Я сказал с убеждением, даже несколько торжественно:

– Да, сударыня, ваш сын – талант»[98].

Рассказ Маковского «о “случае” в “Аполлоне”, – вспоминала Надежда Яковлевна, – дошел до нас при жизни Мандельштама и глубоко его возмутил»[99]. Что должно было вызвать негодование поэта в первую очередь? Прямая речь, вложенная Маковским в уста его матери, и самый портрет «немолодой, довольно полной дамы» с «бледным взволнованным лицом», в котором почти невозможно распознать реальные черты Флоры Осиповны Вербловской (зато – с легкостью – типичную для русской литературы карикатуру на чадолюбивую еврейскую мамашу). Не следует также забывать о том, что ко времени первого появления в редакции «Аполлона» Мандельштам уже был обласкан на «башне» у Вячеслава Иванова, а потому совершенно неоправданными выглядят запоздалые претензии Маковского выставить Мандельштама пришедшим, что называется, «с улицы», а себя – проницательным открывателем юных талантов.

Примерно в эту же пору Мандельштам завязал знакомство с Федором Сологубом, который на первых порах отнесся к начинающему поэту весьма приязненно, о чем косвенно свидетельствует финал мандельштамовской заметки 1924 года: «Федор Кузьмич Сологуб – как немногие – любит все подлинно новое в русской поэзии» (II: 409).

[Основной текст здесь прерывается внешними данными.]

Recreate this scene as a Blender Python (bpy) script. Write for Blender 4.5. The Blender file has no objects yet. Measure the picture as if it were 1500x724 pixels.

А вот с четой Мережковских у Мандельштама заладилось, но не очень. «К нему вышла Зинаида Гиппиус и сказала, что, если он будет писать хорошие стихи, ей об этом сообщат; тогда она с ним поговорит, а пока что – не стоит, потому что ни из кого не выходит толку»[100]. Так описана первая встреча Мандельштама с Гиппиус в мемуарах Надежды Яковлевны. «Кто-то прислал ко мне юного поэта, маленького, темненького, сутулого, такого скромного, такого робкого, что он читал едва слышно, и руки у него были мокрые и холодные. Ничего о нем раньше мы не знали, кто его прислал – не помню (может быть, он сам пришел), к юным поэтам я имею большое недоверие, стихи его были далеко не совершенны, и мне все-таки, с несомненностью, показалось, что они не совсем в ряд тех, которые приходится десятками слушать каждый день». Так вспоминала о своей встрече с Мандельштамом сама Зинаида Гиппиус[101].

Вероятно, ее версия была несколько ближе к действительности, чем вариант мандельштамовской вдовы, ведь в дневниковой записи Михаила Кузмина от 15 февраля 1909 года впервые упоминаемый Мандельштам обозван «Зинаидиным жидком»[102]. Выходит, что Гиппиус сочла нужным поделиться с коллегами по цеху своими впечатлениями от знакомства с новым молодым поэтом. Однако в письме Мандельштама к Максимилиану Волошину, отправленном в конце сентября 1909 года, с обидой рассказано о том, что, будучи «проездом в Гейдельберге», Дмитрий Сергеевич Мережковский «не пожелал выслушать ни строчки» (IV: 16) стихов «юного поэта».

В этом же письме, кстати сказать, оставленном адресатом без ответа, Мандельштам подводит горький и – одновременно – горделивый итог своим попыткам освоиться среди модернистов старшего поколения: «Оторванный от стихии русского языка более чем когда-либо, я вынужден составить сам о себе ясное суждение. Те, кто отказывают мне во внимании, только помогают мне в этом» (IV: 16).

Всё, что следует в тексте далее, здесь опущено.